Ya que cuando estaba por morir, ya muy debilitado, pide que se escriban los salmos penitenciarios con letras grandes en las paredes de donde estaba para irlos leyendo y pedirle perdón a Dios por su vida
También, en esas retractaciones, comenta algo acerca del sermón de la montaña que había comentado en su juventud y dice:
“He comprendido que solo uno es verdaderamente perfecto y que las palabras del sermón de la montaña solo se han realizado en uno solo: en Jesucristo mismo.
Toda la Iglesia, en cambio -todos nosotros, incluidos los apóstoles-, debemos orar cada día: “Perdona nuestras ofensas como nosotros perdonamos a los que nos ofenden…” (Retract. I, 19, 1-3).”
(Homilía de Benedicto XVI, domingo 22 de abril de 2007).
MURIÓ PREPARÁNDOSE PARA MIRAR A DIOS
Y así murió pidiéndole perdón a Dios por sus pecados. Preparándose para mirar a Dios en el Cielo.
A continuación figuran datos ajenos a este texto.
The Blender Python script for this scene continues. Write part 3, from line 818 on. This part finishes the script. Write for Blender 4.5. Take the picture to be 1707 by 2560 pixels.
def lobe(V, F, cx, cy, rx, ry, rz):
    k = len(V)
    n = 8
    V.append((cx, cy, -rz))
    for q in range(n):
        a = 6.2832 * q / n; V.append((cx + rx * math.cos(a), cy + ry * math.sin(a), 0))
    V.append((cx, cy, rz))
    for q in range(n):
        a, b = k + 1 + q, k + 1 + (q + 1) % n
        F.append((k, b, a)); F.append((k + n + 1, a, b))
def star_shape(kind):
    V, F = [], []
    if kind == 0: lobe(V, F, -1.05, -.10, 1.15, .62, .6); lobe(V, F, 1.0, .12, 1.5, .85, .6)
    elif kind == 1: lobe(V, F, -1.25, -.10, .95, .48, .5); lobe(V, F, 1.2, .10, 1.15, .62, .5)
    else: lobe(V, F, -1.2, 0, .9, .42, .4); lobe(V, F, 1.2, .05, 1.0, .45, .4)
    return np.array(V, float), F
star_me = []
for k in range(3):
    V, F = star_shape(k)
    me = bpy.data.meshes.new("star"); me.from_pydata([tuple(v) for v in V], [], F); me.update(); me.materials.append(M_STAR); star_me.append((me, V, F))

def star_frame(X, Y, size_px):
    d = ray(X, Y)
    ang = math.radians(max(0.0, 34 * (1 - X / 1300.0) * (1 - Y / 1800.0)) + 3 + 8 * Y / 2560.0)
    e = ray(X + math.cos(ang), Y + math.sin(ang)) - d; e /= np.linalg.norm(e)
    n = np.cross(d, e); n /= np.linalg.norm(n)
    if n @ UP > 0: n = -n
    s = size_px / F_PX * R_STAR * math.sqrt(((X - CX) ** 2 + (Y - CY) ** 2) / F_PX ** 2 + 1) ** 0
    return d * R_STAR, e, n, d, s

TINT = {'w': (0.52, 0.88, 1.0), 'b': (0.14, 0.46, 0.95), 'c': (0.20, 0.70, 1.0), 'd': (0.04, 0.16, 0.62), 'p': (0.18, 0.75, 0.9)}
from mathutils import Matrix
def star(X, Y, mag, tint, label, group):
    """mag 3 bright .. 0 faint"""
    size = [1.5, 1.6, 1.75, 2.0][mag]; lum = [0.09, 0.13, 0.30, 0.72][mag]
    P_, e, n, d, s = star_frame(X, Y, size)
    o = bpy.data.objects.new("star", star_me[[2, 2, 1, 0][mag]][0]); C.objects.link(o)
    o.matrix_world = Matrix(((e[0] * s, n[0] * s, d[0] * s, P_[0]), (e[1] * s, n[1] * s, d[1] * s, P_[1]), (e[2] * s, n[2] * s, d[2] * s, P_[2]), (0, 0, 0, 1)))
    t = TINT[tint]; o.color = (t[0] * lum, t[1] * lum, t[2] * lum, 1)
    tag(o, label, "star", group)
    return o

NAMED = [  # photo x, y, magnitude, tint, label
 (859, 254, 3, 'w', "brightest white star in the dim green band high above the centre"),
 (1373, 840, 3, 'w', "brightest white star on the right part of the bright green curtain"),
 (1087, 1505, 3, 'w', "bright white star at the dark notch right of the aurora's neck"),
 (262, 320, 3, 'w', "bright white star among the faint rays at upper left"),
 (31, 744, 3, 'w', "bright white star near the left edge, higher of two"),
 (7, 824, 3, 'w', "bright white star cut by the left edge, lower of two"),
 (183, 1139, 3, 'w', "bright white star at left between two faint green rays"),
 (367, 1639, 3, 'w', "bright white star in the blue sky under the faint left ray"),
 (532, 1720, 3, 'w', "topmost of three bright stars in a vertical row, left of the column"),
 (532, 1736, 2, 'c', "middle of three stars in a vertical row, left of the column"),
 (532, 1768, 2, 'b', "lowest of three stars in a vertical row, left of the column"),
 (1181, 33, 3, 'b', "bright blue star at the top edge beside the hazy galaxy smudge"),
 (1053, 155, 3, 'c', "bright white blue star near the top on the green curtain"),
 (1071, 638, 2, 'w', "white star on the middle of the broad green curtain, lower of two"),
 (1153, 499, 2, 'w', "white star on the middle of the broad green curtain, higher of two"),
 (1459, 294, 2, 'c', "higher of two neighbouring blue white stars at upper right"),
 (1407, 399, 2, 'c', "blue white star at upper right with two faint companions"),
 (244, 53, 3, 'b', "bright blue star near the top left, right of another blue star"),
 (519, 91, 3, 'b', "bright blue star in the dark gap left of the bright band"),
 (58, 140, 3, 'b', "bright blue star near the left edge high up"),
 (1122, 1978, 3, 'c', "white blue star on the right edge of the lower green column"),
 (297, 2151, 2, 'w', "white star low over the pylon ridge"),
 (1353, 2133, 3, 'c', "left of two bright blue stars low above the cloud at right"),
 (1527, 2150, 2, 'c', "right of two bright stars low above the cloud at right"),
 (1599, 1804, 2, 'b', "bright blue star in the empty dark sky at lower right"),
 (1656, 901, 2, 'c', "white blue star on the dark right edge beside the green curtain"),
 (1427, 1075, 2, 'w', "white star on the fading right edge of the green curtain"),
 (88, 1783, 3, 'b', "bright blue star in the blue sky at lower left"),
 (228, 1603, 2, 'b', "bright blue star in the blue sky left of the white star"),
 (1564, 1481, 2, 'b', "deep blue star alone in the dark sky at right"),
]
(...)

Termina la parábola de los talentos:
“Cuando se presentó el que había recibido los cinco talentos, entregó los otros cinco diciendo: “Señor, cinco talentos me entregaste, mira, he ganado otros cinco talentos”. Le respondió su amo: “muy bien siervo bueno y fiel, como has sido fiel en lo poco, yo te confiaré lo mucho. Entra en la alegría de tu señor””
(Mt 25, 20-21).
Pues ahí está san Agustín, en la alegría de Dios. Contemplando la Divina esencia, a la Trinidad con la Virgen, con san José y nos mira también desde el Cielo.
Acudimos a este gran santo que interceda por nosotros, para que sepamos también trabajar los talentos, pocos o muchos, que Dios nos ha dado a cada uno.